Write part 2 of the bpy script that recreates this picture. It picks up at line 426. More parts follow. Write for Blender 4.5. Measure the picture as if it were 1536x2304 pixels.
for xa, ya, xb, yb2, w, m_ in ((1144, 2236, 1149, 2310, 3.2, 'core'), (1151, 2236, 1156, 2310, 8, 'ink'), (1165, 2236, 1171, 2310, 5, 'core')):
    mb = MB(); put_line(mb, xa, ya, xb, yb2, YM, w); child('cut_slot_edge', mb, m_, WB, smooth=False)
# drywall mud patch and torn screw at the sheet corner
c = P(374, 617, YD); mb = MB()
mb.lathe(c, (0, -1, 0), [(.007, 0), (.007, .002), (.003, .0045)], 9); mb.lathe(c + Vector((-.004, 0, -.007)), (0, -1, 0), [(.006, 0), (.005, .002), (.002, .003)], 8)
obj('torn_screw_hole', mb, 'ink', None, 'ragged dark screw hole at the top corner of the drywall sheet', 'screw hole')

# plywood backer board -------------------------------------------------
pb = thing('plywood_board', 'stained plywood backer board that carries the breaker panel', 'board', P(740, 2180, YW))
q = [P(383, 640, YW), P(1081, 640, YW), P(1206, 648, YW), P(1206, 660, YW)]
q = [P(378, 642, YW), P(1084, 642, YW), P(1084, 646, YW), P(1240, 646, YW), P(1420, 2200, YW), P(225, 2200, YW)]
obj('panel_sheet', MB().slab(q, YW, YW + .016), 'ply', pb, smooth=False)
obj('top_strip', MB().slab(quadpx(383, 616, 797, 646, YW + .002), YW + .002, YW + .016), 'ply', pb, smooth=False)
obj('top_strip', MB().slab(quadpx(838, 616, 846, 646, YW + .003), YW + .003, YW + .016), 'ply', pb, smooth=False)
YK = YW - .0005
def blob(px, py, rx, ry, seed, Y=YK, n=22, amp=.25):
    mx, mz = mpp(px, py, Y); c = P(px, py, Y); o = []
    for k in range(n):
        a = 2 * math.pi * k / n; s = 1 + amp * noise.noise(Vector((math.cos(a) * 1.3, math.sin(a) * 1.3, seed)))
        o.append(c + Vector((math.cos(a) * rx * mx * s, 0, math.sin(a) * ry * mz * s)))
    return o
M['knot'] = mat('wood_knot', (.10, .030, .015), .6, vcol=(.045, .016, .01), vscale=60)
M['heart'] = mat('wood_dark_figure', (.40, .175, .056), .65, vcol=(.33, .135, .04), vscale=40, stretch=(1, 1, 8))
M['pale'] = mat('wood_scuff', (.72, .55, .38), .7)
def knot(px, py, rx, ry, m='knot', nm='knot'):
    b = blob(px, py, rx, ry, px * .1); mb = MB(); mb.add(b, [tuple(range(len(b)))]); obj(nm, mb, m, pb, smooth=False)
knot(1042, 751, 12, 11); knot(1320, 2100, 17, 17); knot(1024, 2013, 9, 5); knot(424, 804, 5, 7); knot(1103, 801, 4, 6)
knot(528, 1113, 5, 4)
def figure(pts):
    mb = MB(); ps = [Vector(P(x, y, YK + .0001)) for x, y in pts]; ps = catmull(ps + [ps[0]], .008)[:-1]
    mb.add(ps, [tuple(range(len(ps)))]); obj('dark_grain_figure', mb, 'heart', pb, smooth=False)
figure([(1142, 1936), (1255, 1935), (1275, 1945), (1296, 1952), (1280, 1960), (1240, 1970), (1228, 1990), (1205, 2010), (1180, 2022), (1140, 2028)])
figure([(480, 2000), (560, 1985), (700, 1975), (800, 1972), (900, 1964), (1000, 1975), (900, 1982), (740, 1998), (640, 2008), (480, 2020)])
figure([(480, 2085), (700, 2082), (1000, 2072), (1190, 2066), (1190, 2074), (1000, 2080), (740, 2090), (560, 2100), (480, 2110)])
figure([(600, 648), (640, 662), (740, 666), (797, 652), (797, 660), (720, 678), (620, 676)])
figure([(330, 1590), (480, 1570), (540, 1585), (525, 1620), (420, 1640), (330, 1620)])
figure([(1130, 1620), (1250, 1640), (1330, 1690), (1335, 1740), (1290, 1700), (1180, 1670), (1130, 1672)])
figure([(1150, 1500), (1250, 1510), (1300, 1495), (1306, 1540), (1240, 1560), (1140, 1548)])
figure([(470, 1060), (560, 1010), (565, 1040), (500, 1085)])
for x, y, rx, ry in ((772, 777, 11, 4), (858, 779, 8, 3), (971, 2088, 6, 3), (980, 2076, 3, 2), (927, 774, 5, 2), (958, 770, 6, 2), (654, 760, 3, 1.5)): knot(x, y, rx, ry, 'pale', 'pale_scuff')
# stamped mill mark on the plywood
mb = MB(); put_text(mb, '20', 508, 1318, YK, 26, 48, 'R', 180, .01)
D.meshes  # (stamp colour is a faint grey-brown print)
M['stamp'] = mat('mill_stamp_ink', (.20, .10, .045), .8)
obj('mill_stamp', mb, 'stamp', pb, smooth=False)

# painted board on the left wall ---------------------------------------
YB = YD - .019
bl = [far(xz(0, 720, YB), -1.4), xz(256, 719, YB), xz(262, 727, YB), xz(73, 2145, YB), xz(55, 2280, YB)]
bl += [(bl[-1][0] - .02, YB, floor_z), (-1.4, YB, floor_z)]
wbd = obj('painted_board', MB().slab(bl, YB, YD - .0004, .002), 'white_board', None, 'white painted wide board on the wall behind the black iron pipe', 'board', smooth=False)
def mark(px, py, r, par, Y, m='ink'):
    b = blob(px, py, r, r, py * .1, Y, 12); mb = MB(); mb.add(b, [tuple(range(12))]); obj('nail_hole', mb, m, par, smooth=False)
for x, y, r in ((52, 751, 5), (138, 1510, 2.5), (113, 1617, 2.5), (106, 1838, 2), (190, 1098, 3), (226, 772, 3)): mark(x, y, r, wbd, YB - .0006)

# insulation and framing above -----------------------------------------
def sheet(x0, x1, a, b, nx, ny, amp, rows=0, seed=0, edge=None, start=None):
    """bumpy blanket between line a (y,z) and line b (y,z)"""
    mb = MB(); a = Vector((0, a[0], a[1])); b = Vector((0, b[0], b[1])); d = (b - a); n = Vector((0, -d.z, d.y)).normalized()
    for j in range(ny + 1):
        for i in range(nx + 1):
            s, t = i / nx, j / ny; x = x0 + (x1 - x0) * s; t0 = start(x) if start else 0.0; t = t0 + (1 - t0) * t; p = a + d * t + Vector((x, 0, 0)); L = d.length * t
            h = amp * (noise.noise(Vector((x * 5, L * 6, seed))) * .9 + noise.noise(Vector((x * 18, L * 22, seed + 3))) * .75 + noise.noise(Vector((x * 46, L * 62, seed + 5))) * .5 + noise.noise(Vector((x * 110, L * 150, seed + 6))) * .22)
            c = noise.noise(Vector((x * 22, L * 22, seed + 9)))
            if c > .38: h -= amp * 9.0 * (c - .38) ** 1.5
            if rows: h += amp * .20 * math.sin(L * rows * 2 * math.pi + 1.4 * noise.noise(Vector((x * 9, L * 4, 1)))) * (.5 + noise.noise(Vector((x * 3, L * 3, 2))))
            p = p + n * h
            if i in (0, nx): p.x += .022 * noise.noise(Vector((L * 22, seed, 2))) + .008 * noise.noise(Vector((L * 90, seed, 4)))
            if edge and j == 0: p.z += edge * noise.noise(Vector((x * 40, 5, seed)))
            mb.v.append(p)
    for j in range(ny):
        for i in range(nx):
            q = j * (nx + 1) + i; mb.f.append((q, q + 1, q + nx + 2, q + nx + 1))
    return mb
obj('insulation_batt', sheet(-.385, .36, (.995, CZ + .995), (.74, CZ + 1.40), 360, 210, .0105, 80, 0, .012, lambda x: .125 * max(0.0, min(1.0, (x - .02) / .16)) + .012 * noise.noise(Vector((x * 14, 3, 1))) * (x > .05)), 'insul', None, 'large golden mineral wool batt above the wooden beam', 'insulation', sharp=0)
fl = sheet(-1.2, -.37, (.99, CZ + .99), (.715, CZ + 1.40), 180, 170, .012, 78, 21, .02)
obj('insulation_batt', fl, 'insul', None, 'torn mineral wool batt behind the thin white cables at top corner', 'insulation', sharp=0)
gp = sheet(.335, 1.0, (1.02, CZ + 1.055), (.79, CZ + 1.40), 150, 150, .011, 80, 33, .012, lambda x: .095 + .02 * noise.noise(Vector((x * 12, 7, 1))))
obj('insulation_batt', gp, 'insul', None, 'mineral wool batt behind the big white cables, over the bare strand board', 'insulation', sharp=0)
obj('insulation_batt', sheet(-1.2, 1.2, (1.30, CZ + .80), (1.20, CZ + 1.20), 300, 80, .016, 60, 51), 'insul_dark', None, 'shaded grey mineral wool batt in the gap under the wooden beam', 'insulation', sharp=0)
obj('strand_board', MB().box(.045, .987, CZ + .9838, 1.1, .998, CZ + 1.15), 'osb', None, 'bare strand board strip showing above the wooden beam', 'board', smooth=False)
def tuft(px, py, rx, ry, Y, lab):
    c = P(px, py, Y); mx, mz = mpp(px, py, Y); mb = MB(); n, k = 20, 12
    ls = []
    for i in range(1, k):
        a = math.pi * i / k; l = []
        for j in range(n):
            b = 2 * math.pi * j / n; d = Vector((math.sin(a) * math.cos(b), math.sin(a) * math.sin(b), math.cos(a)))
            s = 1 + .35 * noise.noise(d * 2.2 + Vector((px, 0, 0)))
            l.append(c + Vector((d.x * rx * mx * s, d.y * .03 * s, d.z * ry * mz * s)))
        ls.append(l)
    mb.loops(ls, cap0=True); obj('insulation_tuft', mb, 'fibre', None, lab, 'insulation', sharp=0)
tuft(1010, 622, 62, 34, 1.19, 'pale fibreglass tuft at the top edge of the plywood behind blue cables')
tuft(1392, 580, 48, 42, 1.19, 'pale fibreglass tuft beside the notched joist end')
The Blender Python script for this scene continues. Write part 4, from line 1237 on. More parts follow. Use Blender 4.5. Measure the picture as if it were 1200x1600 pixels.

### WORK TO COMPLETE
Isolate the lines above that contain the word "beam" and copy them.

### RESULT
obj('insulation_batt', sheet(-.385, .36, (.995, CZ + .995), (.74, CZ + 1.40), 360, 210, .0105, 80, 0, .012, lambda x: .125 * max(0.0, min(1.0, (x - .02) / .16)) + .012 * noise.noise(Vector((x * 14, 3, 1))) * (x > .05)), 'insul', None, 'large golden mineral wool batt above the wooden beam', 'insulation', sharp=0)
obj('insulation_batt', sheet(-1.2, 1.2, (1.30, CZ + .80), (1.20, CZ + 1.20), 300, 80, .016, 60, 51), 'insul_dark', None, 'shaded grey mineral wool batt in the gap under the wooden beam', 'insulation', sharp=0)
obj('strand_board', MB().box(.045, .987, CZ + .9838, 1.1, .998, CZ + 1.15), 'osb', None, 'bare strand board strip showing above the wooden beam', 'board', smooth=False)